Da Teoria à Prática: Como Estruturar a Curiosidade na Organização?
Tudo isso é inspirador, mas como transformamos esses conceitos em ações práticas? A curiosidade pode, e deve, ser estruturada em nossos programas de desenvolvimento.
O curso **Curiosidade Produtiva: Desperte seu Potencial Investigativo**oferece diversas estratégias, que podemos adaptar para o contexto corporativo:
- Trate a curiosidade como um projeto: Em vez de deixá-la ao acaso, a área de desenvolvimento pode estruturá-la. Defina metas de curiosidade nos planos de desenvolvimento individual (PDIs). Por exemplo, "conversar com alguém de uma área diferente mensalmente" ou "ler um artigo sobre um tema totalmente fora da sua especialidade por semana".
- Incorpore a curiosidade em rituais: Incentive líderes a começarem reuniões com 5 minutos dedicados a compartilhar algo novo que aprenderam ou uma pergunta que surgiu. Isso sinaliza que perguntar é valorizado.
- Questione as "colheres de chá": O escritor Georges Perec propôs "questionar suas colheres de chá" — ou seja, observar e questionar os pequenos aspectos do cotidiano. Podemos facilitar workshops (como "Why-Labs") onde as equipes questionam processos óbvios: "Por que fazemos esse relatório assim?".
- Abrace o fracasso (de verdade): A curiosidade exige experimentação, e a experimentação leva ao erro. Precisamos quebrar o ciclo da conformidade. Empresas como a Intuit substituíram a palavra "erro" por "surpresa". Como podemos ajudar a reformular o "erro" em nossos sistemas de gestão de desempenho?
- Promova a exploração: A curiosidade intelectual floresce com novos estímulos. Patrocinar a participação em cursos de áreas correlatas, como Inovação e Criatividade, não é um custo; é um investimento direto na capacidade da equipe de conectar pontos.

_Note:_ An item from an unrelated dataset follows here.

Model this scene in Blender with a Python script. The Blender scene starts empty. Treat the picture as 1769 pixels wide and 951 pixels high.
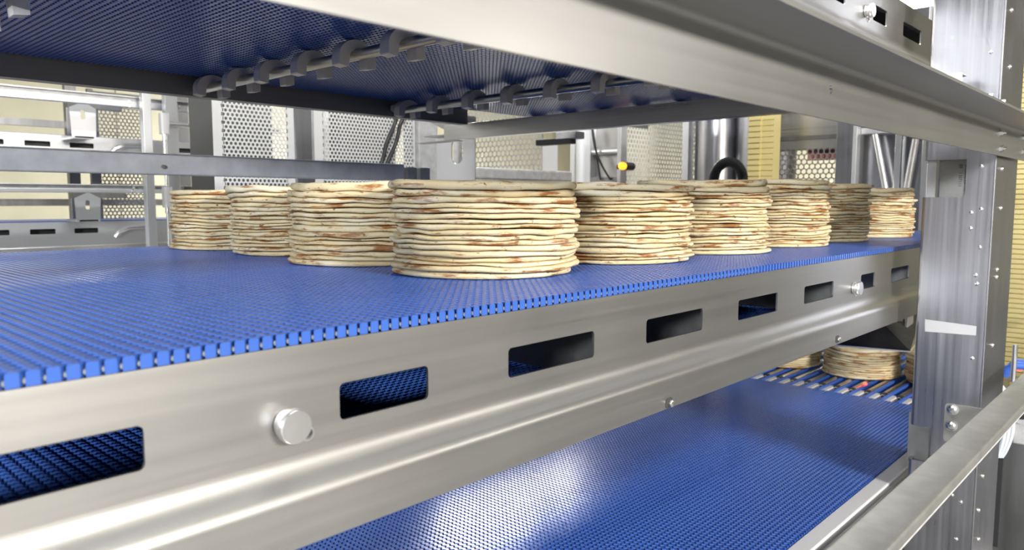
import bpy, bmesh, math, random
from mathutils import Vector, Matrix
random.seed(7)
C = bpy.context.scene.collection
PI = math.pi

# ------------------------------------------------------------------ camera
# world: x runs along the conveyors, y across them (away from the aisle), z up; the lens sits at (0, 0, CZ)
CZ = 1.30
F = 1300.0; CX, CY = 884.5, 475.5
PITCH = math.atan((475.5 - 348) / F); YAW = math.radians(42.9)
_f0 = Vector((math.cos(YAW), math.sin(YAW), 0)); _up = Vector((0, 0, 1))
_r = Vector((math.sin(YAW), -math.cos(YAW), 0))
_f = _f0 * math.cos(PITCH) - _up * math.sin(PITCH)
_u = _up * math.cos(PITCH) + _f0 * math.sin(PITCH)
cam = bpy.data.cameras.new('camera'); camo = bpy.data.objects.new('camera', cam); C.objects.link(camo)
cam.sensor_width = 36; cam.lens = F / 1769 * 36; cam.clip_start = 0.02
m = Matrix.Identity(4)
for i in range(3):
    m[i][0] = _r[i]; m[i][1] = _u[i]; m[i][2] = -_f[i]
m[2][3] = CZ
camo.matrix_world = m
cam.dof.use_dof = True; cam.dof.focus_distance = 1.25; cam.dof.aperture_fstop = 7.5
bpy.context.scene.camera = camo

# ------------------------------------------------------------------ light
sc = bpy.context.scene
w = bpy.data.worlds.new('hall'); sc.world = w; w.use_nodes = True
w.node_tree.nodes['Background'].inputs[0].default_value = (0.94, 0.97, 1.0, 1)
w.node_tree.nodes['Background'].inputs[1].default_value = 0.42
sc.view_settings.view_transform = 'Standard'; sc.view_settings.look = 'None'
sc.view_settings.gamma = 1; sc.view_settings.use_curve_mapping = False
sc.view_settings.exposure = 0.3
sc.cycles.max_bounces = 7; sc.cycles.diffuse_bounces = 4; sc.cycles.glossy_bounces = 4
sc.cycles.caustics_reflective = False; sc.cycles.caustics_refractive = False

# lamp positions (x, y, height over lens, length, turn, power, colour)
LAMPS = [
    (5.2, -4.4, 1.3, 1.2, 1, 22, (1.0, 0.94, 0.85)),
    (0.3, -4.8, 1.35, 1.3, 1, 430, (1.0, 0.94, 0.85)),
    (-4.2, -1.5, 1.0, 1.2, 1, 250, (0.93, 0.96, 1.0)),
    (1.0, 0.7, 2.3, 1.6, 0, 110, (1.0, 0.99, 0.96)),  # unseen lamp added to brighten the perforated sheets and guide beam
    (6.3, 5.8, 2.1, 3.0, 0, 900, (1.0, 0.98, 0.94)),
    (0.6, 5.9, 2.1, 1.5, 0, 90, (1.0, 0.98, 0.93)),
    (9.9, 2.6, 2.2, 2.2, 0, 160, (1.0, 0.98, 0.93)),
]

def at(x, y, u=None, v=None, h=None):
    d = _f + _r * ((x - CX) / F) - _u * ((y - CY) / F)
    k = u / d.x if u is not None else v / d.y if v is not None else h / d.z
    return d * k

# ------------------------------------------------------------------ materials
def mat(name, base, rough=0.5, metal=0.0, spec=0.5, emit=None, estr=0):
    m = bpy.data.materials.new(name); m.use_nodes = True
    b = m.node_tree.nodes['Principled BSDF']
    b.inputs['Base Color'].default_value = (*base, 1); b.inputs['Roughness'].default_value = rough
    b.inputs['Metallic'].default_value = metal; b.inputs['Specular IOR Level'].default_value = spec
    if emit:
        b.inputs['Emission Color'].default_value = (*emit, 1); b.inputs['Emission Strength'].default_value = estr
    return m

def nd(m, t): return m.node_tree.nodes.new(t)
def lk(m, a, b): m.node_tree.links.new(a, b)

def noise(m, scale, s, detail=4, off=None, rough=0.55):
    tc = nd(m, 'ShaderNodeTexCoord'); mp = nd(m, 'ShaderNodeMapping'); n = nd(m, 'ShaderNodeTexNoise')
    mp.inputs['Scale'].default_value = scale
    lk(m, tc.outputs['Object'], mp.inputs['Vector'])
    v = mp.outputs['Vector']
    if off:
        a = nd(m, 'ShaderNodeVectorMath'); lk(m, v, a.inputs[0]); lk(m, off, a.inputs[1]); v = a.outputs[0]
    lk(m, v, n.inputs['Vector']); n.inputs['Scale'].default_value = s
    n.inputs['Detail'].default_value = detail; n.inputs['Roughness'].default_value = rough
    return n.outputs['Fac']

def ramp(m, fac, stops, interp='LINEAR'):
    r = nd(m, 'ShaderNodeValToRGB'); r.color_ramp.interpolation = interp
    el = r.color_ramp.elements
    while len(el) < len(stops): el.new(0.5)
    for e, (p, c) in zip(el, stops):
        e.position = p; e.color = (*c, 1) if len(c) == 3 else c
    lk(m, fac, r.inputs['Fac'])
    return r.outputs['Color']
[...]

O Poder do Maravilhamento e o Futuro do Aprendizado
Chegamos ao ponto final, que é também o mais humano. Em nossa busca incessante por métricas e produtividade, corremos o risco de esgotar nossa capacidade de nos maravilhar.
Vivemos na era da "religião da produtividade". Queremos que todo aprendizado tenha um ROI imediato. Mas a verdadeira curiosidade não funciona assim.
Steve Jobs, em seu famoso discurso em Stanford, deu o conselho mais importante sobre o tema. Ele falou sobre como fez aulas de caligrafia na faculdade sem nenhum propósito prático, apenas por curiosidade. Anos depois, esse conhecimento aparentemente "inútil" foi a base para a tipografia do Macintosh.
"É impossível conectar os pontos olhando para frente; você só consegue conectá-los olhando para trás. Então, você tem to que confiar que os pontos se conectarão de alguma forma no seu futuro".
Para nós, que acreditamos no aprendizado contínuo, esta é a lição final. Nosso trabalho não é apenas fornecer os pontos (as competências técnicas). É criar uma cultura de maravilhamento e confiança, onde os colaboradores tenham permissão para explorar pontos aparentemente desconexos.
Devemos resistir à tentação de tornar tudo imediatamente útil. Porque a verdadeira produtividade não está em fazer mais coisas, mas em fazer as coisas certas. E para descobrir quais são elas, precisamos primeiro nos permitir parar, perguntar e nos maravilhar novamente.